Where it destroys value
The same properties that make AI great at drafting make it dangerous elsewhere. Avoid it where being wrong is expensive and hard to catch, where the task has a deterministic right answer a normal system handles better, or where it would make consequential decisions without a human in the loop.
"Calculate this customer's exact refund," "decide who gets the loan," "file this legally binding document unreviewed" — all bad fits. Either the cost of being wrong is too high, or there's a deterministic tool that's cheaper and more reliable. Using a probabilistic text model where you need a calculator or a rule is how AI projects produce confident, expensive mistakes.
Sizing the opportunity: the value matrix
For each candidate task, plot two things: the business impact if it works, and how feasible it is with today's technology.
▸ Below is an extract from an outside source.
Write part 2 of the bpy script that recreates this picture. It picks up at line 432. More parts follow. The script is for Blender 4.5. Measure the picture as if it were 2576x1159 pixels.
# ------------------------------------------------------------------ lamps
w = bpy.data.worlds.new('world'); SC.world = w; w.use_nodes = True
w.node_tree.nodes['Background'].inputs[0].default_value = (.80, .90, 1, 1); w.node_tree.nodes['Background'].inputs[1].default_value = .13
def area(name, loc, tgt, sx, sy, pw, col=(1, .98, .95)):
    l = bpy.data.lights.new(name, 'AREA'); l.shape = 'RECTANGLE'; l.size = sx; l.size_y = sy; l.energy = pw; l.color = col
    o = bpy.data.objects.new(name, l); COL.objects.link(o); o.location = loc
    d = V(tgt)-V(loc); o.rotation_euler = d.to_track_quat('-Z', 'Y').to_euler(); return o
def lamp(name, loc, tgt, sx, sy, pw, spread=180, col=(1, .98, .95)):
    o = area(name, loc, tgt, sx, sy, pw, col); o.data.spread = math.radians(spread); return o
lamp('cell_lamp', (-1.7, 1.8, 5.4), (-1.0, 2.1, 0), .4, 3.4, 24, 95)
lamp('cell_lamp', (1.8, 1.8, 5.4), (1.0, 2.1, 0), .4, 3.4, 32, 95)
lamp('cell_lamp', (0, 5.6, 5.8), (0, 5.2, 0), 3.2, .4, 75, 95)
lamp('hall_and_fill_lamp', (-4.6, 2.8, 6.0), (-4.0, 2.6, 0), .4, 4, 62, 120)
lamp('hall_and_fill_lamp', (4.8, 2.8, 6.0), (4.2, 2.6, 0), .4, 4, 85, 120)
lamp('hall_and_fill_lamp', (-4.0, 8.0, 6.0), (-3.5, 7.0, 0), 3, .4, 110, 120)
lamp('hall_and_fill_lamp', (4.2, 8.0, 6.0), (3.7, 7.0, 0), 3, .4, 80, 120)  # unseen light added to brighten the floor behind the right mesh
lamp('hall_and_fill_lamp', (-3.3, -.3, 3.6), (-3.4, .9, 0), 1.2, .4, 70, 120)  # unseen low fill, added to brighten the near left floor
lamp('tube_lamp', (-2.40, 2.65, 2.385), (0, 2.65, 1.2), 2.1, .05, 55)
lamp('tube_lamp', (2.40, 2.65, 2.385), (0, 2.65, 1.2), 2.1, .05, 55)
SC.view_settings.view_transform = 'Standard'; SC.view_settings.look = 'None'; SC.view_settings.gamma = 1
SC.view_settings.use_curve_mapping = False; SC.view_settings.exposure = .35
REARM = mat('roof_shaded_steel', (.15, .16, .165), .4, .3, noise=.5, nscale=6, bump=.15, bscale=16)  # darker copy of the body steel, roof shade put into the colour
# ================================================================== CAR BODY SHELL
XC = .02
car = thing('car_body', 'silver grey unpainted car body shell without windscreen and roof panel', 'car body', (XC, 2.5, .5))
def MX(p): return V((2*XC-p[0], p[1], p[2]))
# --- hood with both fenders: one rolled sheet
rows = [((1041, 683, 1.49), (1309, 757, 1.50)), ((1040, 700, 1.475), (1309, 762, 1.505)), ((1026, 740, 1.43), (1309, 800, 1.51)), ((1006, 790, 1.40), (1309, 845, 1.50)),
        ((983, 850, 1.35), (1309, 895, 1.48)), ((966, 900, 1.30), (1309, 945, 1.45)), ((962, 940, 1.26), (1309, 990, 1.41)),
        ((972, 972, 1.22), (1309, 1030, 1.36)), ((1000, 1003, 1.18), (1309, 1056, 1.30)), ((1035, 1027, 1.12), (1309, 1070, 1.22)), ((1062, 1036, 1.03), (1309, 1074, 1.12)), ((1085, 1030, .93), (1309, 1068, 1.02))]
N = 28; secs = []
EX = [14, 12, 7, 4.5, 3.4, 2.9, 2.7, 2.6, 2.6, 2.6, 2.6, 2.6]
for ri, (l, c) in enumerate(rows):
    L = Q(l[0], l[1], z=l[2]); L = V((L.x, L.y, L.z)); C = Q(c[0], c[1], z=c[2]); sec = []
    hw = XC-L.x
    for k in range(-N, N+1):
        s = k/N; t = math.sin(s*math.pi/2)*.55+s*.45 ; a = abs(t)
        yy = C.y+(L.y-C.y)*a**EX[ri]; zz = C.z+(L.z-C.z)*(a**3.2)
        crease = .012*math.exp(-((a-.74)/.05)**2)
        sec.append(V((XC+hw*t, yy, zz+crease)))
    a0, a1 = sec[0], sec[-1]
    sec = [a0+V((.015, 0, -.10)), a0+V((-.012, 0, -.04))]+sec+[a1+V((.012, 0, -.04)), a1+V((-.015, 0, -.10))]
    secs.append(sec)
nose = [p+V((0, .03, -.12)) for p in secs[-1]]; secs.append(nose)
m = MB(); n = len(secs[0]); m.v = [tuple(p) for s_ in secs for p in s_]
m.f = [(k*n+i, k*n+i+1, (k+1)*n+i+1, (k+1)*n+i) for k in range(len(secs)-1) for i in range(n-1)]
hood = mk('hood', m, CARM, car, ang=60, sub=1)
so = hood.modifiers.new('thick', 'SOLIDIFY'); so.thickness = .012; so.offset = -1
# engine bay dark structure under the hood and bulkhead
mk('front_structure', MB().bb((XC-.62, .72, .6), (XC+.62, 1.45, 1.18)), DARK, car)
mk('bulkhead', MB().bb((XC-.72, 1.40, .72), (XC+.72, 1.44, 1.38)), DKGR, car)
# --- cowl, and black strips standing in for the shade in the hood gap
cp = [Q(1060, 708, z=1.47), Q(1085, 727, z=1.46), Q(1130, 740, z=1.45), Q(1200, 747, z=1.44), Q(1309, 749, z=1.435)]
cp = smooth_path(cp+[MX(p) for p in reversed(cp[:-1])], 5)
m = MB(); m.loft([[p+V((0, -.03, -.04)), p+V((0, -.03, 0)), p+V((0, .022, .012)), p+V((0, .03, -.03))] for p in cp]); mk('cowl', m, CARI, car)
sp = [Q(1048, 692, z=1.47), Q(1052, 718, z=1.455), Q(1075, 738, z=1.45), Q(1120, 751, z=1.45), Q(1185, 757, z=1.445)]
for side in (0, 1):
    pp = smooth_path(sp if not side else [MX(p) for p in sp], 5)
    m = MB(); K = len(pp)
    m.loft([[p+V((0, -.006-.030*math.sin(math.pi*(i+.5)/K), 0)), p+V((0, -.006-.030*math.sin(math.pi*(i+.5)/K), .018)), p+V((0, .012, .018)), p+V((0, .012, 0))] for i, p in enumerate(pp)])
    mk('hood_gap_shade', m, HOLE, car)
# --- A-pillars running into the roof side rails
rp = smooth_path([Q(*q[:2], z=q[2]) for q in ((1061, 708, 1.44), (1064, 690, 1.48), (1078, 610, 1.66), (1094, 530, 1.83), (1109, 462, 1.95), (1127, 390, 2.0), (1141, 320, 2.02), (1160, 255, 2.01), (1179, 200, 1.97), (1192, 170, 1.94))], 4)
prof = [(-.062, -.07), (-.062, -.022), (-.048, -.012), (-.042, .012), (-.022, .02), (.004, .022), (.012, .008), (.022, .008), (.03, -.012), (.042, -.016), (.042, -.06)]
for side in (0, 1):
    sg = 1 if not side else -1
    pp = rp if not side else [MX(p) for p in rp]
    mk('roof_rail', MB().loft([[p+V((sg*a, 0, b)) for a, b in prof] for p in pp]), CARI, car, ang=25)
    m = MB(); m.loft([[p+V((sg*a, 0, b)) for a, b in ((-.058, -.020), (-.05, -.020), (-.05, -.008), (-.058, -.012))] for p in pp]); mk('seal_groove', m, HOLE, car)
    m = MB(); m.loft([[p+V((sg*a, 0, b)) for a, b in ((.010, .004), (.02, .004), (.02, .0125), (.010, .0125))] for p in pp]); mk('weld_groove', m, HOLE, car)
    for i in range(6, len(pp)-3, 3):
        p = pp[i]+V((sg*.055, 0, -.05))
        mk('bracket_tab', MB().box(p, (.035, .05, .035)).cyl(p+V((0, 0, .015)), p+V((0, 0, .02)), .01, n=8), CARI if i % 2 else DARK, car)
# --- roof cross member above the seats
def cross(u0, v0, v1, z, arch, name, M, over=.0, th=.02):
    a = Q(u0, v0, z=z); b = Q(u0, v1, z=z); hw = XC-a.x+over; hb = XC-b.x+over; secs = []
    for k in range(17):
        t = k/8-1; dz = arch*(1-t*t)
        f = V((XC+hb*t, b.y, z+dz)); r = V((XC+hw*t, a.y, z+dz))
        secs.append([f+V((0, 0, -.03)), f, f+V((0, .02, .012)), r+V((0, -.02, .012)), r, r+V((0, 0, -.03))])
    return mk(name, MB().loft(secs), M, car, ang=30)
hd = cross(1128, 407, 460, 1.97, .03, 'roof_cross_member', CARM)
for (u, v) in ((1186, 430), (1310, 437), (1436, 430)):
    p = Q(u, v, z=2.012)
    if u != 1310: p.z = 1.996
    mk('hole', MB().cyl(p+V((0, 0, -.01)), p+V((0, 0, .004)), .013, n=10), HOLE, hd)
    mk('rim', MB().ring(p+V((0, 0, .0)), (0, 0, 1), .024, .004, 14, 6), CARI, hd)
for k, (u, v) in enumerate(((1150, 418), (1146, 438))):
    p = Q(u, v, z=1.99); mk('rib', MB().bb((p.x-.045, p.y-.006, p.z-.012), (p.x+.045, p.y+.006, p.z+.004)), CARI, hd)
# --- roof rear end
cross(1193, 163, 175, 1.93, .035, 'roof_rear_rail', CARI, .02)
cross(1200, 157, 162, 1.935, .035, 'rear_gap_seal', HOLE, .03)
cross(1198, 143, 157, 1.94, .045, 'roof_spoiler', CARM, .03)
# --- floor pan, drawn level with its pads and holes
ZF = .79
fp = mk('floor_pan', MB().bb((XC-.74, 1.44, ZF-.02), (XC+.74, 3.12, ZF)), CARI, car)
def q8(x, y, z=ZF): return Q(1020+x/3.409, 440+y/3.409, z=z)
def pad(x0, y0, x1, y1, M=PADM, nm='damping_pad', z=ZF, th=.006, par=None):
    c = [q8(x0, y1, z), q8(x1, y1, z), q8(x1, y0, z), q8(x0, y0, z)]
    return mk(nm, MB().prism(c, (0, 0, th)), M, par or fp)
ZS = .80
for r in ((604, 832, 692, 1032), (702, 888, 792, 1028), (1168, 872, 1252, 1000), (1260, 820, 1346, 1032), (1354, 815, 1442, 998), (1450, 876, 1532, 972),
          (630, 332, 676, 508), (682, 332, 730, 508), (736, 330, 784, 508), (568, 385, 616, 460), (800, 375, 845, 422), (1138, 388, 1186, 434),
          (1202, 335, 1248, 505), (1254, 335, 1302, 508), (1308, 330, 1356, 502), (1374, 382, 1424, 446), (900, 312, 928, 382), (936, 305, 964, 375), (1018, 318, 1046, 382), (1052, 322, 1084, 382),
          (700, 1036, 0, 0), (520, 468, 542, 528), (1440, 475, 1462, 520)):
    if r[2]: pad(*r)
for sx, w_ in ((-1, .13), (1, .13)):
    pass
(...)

The matrix tells you what to do.
The discipline this enforces: don't start with the most exciting project, start with the most valuable feasible one. Quick wins in the top-right build credibility, capability, and the eval discipline you'll need before you attempt the hard, high-impact work. The graveyard of AI initiatives is full of ambitious moonshots funded before the team could ship a quick win.
In one line each
- Value lives at the task level, not the "AI strategy" level — break workflows into tasks and match them to what AI does well.
- AI is great at drafting, transforming, triaging, answering, and assisting experts — anywhere approximately right is fine and a human checks.
- It destroys value where being wrong is costly and hard to catch, or where a deterministic tool is cheaper and more reliable.
- Use the impact-vs-feasibility matrix: start with the most valuable feasible task, not the most exciting one.